Direction:
Your task is to copy every line of the entries that contains "Python".

Dataset:
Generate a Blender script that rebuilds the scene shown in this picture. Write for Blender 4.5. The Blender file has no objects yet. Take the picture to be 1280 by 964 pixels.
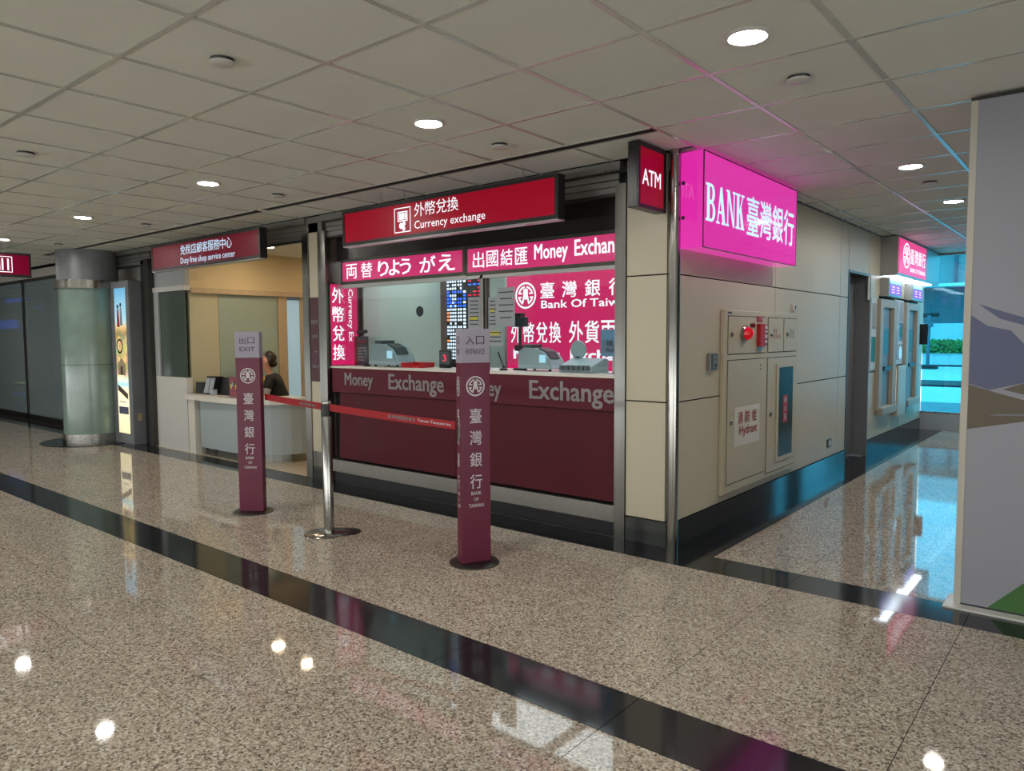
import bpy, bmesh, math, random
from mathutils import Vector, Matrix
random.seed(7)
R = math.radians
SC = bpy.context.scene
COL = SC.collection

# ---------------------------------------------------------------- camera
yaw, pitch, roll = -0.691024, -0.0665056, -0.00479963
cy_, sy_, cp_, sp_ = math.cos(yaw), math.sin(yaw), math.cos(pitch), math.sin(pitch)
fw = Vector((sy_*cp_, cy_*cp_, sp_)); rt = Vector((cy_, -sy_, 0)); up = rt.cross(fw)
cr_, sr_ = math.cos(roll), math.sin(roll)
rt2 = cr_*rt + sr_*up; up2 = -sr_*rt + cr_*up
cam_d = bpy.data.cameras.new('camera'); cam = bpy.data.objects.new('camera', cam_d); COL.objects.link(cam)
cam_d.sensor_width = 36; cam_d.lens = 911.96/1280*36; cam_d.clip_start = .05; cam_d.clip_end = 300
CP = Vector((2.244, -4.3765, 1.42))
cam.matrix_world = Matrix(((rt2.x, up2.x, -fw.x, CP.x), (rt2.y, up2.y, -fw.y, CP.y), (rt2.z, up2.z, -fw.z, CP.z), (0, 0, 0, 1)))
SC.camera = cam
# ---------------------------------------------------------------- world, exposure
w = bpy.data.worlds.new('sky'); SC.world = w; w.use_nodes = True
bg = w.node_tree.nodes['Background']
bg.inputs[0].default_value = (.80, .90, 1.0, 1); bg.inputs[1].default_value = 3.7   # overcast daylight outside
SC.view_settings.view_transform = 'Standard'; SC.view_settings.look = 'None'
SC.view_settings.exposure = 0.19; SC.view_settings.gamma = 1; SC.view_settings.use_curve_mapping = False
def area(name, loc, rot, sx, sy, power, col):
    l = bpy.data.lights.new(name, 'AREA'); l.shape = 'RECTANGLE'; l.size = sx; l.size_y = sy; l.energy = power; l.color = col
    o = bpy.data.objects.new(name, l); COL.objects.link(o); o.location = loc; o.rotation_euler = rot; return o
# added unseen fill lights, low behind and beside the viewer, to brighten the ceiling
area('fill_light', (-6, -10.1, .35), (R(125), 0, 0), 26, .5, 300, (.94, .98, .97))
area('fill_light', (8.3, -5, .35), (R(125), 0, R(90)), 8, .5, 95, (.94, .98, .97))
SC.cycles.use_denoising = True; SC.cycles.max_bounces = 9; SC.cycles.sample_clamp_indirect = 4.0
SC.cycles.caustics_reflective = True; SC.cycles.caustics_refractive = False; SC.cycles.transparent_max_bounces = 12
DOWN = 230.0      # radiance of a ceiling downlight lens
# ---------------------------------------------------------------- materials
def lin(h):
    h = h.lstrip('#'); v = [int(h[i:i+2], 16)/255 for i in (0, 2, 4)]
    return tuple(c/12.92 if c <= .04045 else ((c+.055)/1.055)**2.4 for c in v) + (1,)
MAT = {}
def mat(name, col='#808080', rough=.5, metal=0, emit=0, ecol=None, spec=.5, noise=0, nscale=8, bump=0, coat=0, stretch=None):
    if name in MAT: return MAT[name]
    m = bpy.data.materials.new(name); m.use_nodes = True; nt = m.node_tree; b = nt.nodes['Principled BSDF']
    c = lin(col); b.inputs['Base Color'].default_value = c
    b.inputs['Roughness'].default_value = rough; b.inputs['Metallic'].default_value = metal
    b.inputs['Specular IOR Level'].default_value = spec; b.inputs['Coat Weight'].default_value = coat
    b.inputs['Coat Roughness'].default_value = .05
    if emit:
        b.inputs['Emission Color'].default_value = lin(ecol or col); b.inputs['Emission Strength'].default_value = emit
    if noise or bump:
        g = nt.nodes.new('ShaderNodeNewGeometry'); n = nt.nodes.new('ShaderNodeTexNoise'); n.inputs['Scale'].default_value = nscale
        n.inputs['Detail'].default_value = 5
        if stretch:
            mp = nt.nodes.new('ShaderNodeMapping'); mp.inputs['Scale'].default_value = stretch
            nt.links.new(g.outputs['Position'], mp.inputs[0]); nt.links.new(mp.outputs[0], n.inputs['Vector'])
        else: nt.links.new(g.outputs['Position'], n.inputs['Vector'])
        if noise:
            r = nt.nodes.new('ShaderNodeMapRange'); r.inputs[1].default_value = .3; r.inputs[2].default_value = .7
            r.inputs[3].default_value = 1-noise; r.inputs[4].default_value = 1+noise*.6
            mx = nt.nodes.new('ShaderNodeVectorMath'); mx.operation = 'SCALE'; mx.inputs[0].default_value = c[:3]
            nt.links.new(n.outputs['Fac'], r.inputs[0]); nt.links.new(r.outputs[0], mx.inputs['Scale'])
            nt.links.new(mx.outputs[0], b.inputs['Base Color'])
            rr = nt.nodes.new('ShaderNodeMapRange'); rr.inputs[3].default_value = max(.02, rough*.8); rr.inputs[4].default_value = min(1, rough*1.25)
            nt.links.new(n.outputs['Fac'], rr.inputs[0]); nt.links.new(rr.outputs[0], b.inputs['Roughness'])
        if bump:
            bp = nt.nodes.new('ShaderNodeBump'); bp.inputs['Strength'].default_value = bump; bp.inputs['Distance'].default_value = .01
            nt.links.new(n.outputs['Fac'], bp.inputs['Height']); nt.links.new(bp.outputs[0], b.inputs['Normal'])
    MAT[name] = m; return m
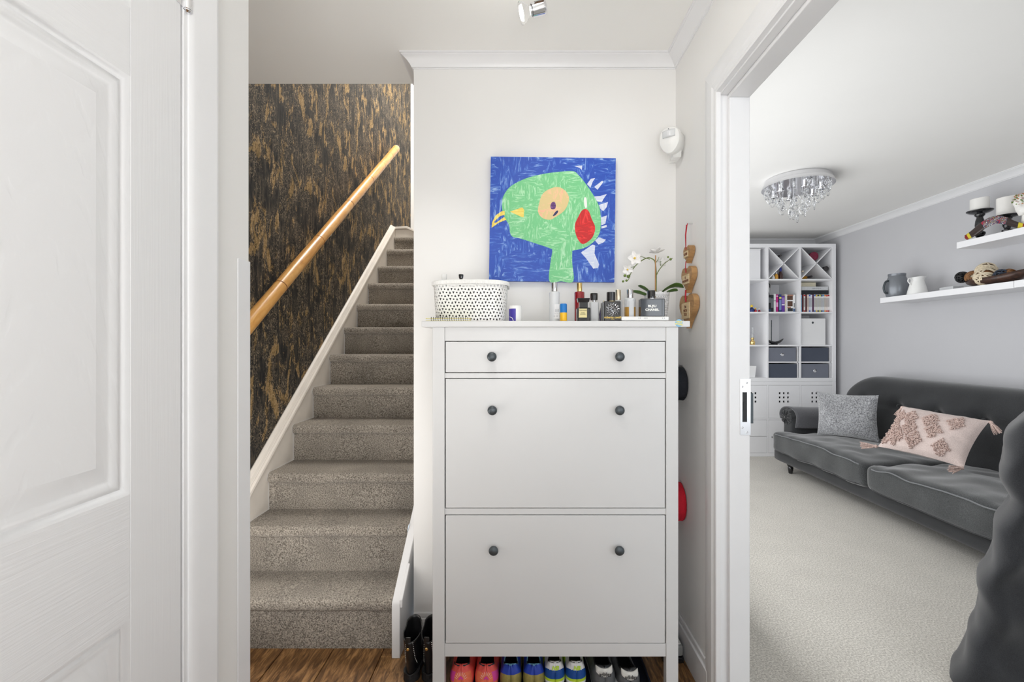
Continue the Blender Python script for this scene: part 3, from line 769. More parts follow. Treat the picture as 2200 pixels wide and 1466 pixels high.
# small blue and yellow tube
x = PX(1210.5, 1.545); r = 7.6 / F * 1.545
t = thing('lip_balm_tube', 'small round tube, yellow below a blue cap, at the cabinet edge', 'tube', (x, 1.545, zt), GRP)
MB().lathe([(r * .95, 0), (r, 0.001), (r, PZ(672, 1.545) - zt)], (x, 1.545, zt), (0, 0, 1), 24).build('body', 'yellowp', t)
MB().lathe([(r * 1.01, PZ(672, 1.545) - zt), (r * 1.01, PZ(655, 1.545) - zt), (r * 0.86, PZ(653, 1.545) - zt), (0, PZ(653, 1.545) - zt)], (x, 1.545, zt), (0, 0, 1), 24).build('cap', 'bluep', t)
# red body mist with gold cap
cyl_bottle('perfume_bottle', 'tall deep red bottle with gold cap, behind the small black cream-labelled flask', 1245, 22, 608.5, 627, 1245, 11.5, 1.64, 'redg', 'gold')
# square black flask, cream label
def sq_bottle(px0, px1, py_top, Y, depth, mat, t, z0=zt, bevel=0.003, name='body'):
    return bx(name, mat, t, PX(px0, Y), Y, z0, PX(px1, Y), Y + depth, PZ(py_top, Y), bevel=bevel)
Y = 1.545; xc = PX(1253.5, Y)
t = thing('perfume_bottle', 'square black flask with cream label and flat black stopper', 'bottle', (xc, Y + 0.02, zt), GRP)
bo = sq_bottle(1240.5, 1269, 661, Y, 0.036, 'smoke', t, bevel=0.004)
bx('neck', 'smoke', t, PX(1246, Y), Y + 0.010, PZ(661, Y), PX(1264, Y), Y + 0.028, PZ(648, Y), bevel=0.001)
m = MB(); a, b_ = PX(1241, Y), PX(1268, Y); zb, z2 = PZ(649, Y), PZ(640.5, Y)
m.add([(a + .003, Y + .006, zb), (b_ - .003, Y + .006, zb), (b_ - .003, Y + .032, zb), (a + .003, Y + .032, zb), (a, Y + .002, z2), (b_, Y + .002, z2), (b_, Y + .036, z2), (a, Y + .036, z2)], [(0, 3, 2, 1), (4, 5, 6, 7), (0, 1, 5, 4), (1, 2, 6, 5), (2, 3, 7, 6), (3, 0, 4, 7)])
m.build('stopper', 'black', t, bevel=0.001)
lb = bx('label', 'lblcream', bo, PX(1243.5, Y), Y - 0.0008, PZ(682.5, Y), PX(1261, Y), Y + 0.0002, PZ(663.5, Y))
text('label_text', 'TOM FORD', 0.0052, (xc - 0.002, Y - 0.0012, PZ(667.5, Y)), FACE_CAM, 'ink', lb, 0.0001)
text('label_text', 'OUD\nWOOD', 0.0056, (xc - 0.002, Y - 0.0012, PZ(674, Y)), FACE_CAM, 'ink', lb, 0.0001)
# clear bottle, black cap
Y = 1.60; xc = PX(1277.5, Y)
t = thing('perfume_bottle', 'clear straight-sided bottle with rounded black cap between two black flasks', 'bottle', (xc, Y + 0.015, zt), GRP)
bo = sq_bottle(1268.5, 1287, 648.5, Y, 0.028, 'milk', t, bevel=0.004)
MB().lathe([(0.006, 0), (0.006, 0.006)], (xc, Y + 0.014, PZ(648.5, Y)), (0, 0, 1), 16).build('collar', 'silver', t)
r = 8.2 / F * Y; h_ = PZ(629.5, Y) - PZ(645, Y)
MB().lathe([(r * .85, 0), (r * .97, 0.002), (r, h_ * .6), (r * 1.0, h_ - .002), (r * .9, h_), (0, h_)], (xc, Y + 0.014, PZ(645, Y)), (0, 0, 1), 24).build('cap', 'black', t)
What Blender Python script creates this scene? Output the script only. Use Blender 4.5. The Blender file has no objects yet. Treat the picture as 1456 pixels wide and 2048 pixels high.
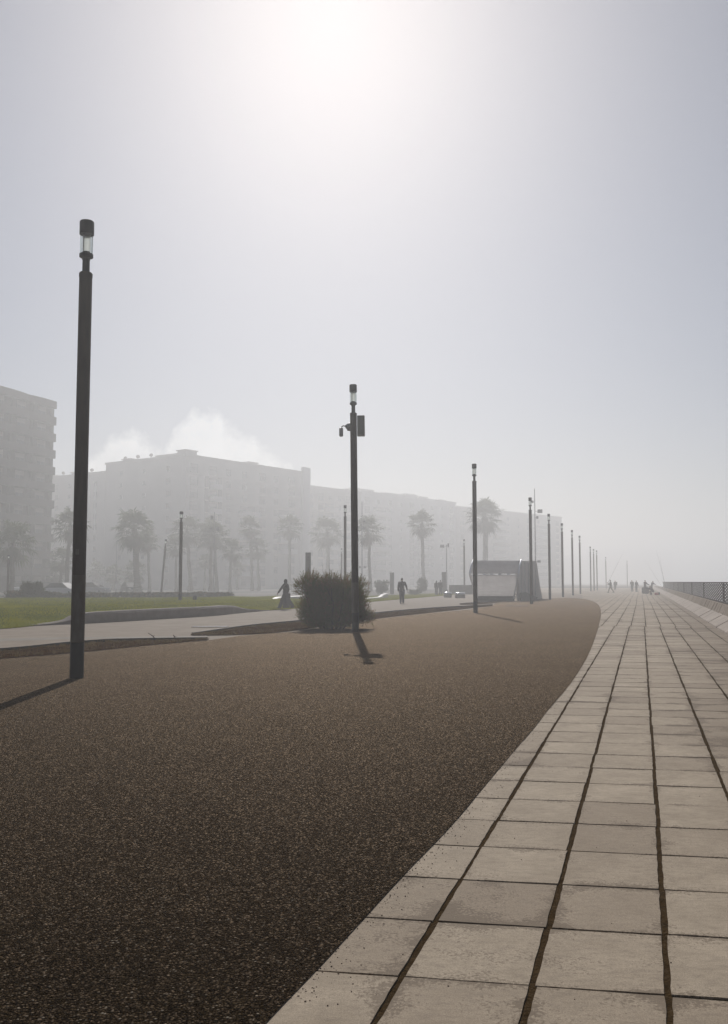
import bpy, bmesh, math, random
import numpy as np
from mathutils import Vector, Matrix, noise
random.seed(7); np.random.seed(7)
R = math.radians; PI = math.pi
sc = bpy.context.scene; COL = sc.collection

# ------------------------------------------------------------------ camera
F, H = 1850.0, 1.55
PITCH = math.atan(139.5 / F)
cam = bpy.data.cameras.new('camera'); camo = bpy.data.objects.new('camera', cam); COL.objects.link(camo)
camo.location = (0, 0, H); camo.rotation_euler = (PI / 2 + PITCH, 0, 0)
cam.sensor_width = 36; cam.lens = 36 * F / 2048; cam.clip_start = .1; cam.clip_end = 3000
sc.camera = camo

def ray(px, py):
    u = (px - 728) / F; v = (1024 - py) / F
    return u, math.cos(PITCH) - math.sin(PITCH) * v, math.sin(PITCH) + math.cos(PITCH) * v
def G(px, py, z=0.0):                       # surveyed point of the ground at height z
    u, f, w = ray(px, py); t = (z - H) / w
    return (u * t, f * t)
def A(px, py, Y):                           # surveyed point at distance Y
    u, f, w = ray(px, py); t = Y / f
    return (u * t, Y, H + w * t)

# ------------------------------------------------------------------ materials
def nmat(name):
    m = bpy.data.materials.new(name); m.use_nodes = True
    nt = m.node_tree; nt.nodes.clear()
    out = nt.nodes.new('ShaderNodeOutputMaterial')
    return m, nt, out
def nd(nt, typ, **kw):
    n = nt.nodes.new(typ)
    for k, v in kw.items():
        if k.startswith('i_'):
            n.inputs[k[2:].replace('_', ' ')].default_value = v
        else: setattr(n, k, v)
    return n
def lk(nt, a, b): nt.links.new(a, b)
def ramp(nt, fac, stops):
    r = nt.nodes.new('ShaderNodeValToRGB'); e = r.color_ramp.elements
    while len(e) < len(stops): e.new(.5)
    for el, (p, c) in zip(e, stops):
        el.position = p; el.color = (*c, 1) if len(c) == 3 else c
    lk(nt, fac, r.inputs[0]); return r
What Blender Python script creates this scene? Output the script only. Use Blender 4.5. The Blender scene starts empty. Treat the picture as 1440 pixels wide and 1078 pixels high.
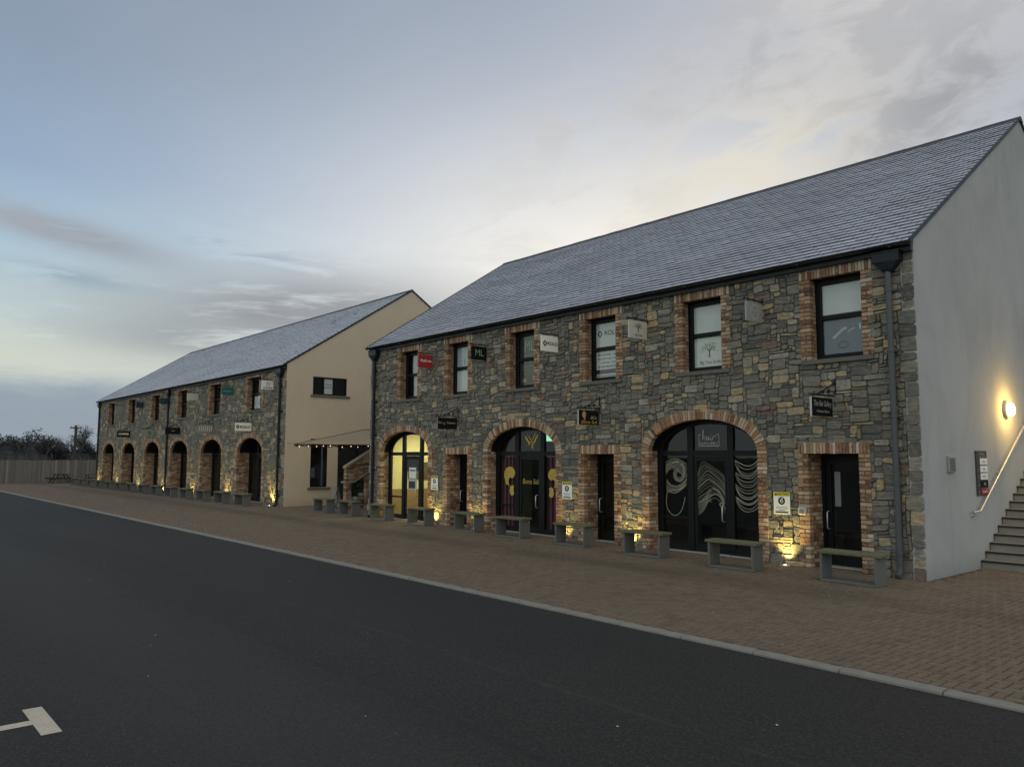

Final answer:
Continue the Blender Python script for this scene: part 3, from line 769. More parts follow. Treat the picture as 2200 pixels wide and 1466 pixels high.
What Blender Python script creates this scene? Output the script only. Use Blender 4.5. The Blender file has no objects yet. Treat the picture as 1456 pixels wide and 2048 pixels high.
What Blender Python script creates this scene? Output the script only. Use Blender 4.5. The Blender scene starts empty. Treat the picture as 1440 pixels wide and 1078 pixels high.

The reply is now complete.